◆ Task requirements: Reproduce, word for word, every line from the first one down to the line containing "HC-.10)).build('diffuser', M['sheetlight'], t_)", and nothing else.

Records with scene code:
....................

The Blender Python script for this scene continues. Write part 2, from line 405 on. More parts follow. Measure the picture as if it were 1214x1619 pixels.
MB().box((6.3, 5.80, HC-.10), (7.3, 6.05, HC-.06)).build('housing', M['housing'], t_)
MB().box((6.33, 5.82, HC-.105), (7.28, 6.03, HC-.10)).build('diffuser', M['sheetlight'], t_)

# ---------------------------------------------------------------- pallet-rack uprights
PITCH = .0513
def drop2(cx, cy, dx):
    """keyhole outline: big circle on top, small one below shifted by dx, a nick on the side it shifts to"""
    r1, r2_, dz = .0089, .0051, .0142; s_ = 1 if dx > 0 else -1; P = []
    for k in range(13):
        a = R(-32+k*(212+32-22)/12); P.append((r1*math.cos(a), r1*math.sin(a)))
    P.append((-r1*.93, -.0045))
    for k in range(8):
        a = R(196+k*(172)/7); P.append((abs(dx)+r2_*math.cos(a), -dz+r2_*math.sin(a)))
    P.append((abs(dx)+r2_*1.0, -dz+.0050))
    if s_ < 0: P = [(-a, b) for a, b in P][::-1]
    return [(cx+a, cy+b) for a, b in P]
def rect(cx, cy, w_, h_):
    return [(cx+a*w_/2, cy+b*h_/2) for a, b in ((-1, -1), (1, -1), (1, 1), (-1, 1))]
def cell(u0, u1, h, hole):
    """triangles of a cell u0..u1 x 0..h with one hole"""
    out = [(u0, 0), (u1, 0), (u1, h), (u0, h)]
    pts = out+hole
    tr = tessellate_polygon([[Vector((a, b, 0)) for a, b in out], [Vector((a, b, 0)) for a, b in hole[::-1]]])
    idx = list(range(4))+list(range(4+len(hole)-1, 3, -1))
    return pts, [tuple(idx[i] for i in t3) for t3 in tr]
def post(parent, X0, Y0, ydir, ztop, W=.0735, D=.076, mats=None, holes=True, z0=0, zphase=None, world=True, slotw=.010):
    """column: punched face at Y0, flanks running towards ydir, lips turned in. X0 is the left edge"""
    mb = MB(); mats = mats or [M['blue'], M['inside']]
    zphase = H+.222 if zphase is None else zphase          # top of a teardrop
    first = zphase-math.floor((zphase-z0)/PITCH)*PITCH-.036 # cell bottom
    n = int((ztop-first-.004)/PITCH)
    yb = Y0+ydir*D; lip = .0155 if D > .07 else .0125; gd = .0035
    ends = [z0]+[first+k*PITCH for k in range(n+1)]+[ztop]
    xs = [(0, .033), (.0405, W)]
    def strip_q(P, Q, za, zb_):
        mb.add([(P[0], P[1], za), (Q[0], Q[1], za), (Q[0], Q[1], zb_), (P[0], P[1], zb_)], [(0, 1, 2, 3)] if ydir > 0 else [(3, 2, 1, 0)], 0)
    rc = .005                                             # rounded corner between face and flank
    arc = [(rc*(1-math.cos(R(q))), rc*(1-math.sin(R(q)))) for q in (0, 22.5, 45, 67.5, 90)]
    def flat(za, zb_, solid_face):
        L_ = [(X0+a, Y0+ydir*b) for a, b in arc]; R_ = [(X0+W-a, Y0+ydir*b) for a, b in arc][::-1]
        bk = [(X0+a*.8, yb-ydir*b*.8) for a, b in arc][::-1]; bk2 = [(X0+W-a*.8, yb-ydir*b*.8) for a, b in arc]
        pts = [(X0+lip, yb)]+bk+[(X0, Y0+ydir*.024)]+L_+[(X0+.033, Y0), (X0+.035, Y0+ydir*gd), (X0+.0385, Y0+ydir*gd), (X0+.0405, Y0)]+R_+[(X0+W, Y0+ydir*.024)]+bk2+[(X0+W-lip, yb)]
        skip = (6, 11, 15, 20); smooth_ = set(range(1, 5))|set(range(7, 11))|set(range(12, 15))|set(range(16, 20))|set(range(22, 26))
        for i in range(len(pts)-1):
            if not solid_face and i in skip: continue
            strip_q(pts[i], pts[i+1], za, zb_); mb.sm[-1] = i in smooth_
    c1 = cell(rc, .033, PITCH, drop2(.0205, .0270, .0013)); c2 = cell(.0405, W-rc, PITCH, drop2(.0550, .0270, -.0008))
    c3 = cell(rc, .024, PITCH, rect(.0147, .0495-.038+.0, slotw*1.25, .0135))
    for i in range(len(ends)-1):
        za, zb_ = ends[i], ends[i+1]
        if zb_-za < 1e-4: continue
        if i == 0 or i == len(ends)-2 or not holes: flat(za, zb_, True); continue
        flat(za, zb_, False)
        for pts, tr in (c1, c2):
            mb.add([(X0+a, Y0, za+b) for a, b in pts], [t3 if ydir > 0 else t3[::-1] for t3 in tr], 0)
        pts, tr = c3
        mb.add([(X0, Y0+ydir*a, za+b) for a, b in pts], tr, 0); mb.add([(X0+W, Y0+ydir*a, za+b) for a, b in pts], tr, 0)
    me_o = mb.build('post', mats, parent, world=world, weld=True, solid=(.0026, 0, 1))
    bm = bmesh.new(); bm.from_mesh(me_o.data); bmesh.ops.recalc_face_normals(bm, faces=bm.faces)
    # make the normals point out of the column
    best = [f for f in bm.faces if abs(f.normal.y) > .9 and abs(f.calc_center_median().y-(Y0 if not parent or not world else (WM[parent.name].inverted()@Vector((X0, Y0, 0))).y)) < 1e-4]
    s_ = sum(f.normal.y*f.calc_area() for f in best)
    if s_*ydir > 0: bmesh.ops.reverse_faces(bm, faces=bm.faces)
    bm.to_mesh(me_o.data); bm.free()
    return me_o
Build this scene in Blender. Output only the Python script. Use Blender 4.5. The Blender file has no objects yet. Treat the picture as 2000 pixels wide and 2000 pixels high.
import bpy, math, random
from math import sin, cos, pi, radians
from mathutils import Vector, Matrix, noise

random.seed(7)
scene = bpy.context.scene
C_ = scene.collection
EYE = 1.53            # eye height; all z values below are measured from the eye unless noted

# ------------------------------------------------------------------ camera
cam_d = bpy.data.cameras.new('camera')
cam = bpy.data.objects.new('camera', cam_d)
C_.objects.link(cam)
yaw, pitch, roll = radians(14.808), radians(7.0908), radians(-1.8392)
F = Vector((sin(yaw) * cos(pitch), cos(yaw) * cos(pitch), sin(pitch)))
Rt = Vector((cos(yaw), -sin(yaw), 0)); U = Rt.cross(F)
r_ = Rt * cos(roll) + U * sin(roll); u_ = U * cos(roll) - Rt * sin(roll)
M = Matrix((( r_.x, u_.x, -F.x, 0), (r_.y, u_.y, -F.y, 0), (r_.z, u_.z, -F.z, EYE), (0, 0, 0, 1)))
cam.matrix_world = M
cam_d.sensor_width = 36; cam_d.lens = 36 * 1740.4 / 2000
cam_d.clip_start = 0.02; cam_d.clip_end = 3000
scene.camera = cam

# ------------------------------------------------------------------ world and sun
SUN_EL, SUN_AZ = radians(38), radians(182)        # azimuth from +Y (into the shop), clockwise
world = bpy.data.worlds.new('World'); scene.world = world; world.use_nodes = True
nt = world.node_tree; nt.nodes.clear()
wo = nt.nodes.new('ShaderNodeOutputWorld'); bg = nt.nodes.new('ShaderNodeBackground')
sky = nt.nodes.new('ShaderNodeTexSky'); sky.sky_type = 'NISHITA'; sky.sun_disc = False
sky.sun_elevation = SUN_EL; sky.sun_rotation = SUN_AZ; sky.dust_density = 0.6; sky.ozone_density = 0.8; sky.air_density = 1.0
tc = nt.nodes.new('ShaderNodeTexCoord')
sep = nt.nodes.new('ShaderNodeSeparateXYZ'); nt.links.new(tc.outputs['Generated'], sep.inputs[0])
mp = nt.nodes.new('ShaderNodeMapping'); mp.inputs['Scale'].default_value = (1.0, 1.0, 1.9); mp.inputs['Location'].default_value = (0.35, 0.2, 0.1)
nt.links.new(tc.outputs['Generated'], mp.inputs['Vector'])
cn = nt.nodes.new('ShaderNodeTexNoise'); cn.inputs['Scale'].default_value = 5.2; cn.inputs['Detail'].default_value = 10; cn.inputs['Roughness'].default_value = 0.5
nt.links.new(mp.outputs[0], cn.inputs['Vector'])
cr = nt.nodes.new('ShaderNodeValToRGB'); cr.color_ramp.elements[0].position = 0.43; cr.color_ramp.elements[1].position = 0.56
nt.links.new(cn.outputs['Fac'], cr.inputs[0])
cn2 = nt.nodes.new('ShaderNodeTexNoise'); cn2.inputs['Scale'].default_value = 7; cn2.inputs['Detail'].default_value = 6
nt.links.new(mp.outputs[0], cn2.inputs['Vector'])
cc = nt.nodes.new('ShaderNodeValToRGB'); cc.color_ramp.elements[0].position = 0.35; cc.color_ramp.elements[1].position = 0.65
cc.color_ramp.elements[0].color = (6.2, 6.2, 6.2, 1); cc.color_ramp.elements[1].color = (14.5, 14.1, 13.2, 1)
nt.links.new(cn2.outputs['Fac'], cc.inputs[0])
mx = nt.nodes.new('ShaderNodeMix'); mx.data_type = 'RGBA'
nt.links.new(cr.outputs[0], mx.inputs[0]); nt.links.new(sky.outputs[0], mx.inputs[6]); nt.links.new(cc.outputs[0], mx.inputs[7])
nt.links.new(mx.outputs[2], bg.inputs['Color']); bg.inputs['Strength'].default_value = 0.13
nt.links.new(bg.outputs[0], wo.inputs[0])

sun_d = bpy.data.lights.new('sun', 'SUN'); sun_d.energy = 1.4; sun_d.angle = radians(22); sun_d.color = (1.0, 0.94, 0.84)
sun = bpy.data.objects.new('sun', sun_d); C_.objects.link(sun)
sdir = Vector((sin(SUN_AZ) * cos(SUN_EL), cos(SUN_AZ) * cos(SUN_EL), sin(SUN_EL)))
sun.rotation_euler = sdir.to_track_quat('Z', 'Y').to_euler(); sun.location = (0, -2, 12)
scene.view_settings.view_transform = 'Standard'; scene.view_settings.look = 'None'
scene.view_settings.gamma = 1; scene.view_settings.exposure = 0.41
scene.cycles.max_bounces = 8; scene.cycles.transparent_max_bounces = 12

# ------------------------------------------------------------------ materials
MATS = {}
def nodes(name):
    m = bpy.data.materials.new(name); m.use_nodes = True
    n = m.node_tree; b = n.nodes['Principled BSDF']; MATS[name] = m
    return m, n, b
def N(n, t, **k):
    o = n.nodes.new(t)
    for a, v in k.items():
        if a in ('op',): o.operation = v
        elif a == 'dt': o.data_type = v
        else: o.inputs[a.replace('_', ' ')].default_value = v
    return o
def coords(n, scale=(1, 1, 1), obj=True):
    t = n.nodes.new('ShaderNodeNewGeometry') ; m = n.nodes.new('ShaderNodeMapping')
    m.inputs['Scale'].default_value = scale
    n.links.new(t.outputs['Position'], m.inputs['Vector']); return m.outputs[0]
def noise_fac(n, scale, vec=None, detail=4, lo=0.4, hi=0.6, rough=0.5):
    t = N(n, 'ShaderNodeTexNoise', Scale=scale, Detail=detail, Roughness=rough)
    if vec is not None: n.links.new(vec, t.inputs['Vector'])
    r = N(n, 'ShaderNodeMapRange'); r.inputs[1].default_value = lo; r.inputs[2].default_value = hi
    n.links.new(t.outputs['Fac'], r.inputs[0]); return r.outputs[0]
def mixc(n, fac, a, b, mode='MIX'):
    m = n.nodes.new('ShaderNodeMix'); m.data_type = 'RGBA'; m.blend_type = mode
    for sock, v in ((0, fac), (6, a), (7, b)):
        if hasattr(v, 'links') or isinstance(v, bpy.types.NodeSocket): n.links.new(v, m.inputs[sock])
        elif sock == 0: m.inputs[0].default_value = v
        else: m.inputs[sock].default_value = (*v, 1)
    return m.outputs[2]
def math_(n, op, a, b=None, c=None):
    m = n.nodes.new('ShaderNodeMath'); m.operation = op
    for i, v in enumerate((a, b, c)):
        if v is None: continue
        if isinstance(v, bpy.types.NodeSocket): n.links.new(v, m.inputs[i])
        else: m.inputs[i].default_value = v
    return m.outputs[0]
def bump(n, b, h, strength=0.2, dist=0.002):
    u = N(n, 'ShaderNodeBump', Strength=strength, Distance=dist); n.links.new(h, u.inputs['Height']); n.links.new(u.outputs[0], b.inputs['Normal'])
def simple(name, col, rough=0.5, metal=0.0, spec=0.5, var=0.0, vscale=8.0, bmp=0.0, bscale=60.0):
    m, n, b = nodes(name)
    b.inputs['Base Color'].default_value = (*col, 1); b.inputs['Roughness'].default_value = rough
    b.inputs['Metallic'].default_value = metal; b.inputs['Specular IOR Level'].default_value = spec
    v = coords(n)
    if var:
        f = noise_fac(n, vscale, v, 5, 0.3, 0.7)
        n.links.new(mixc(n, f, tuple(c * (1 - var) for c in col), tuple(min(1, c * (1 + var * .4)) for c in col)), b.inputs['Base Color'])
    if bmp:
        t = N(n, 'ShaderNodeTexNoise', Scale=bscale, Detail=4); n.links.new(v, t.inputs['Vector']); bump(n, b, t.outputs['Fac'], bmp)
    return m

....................

◆ Task result:
The Blender Python script for this scene continues. Write part 2, from line 405 on. More parts follow. Measure the picture as if it were 1214x1619 pixels.
MB().box((6.3, 5.80, HC-.10), (7.3, 6.05, HC-.06)).build('housing', M['housing'], t_)
MB().box((6.33, 5.82, HC-.105), (7.28, 6.03, HC-.10)).build('diffuser', M['sheetlight'], t_)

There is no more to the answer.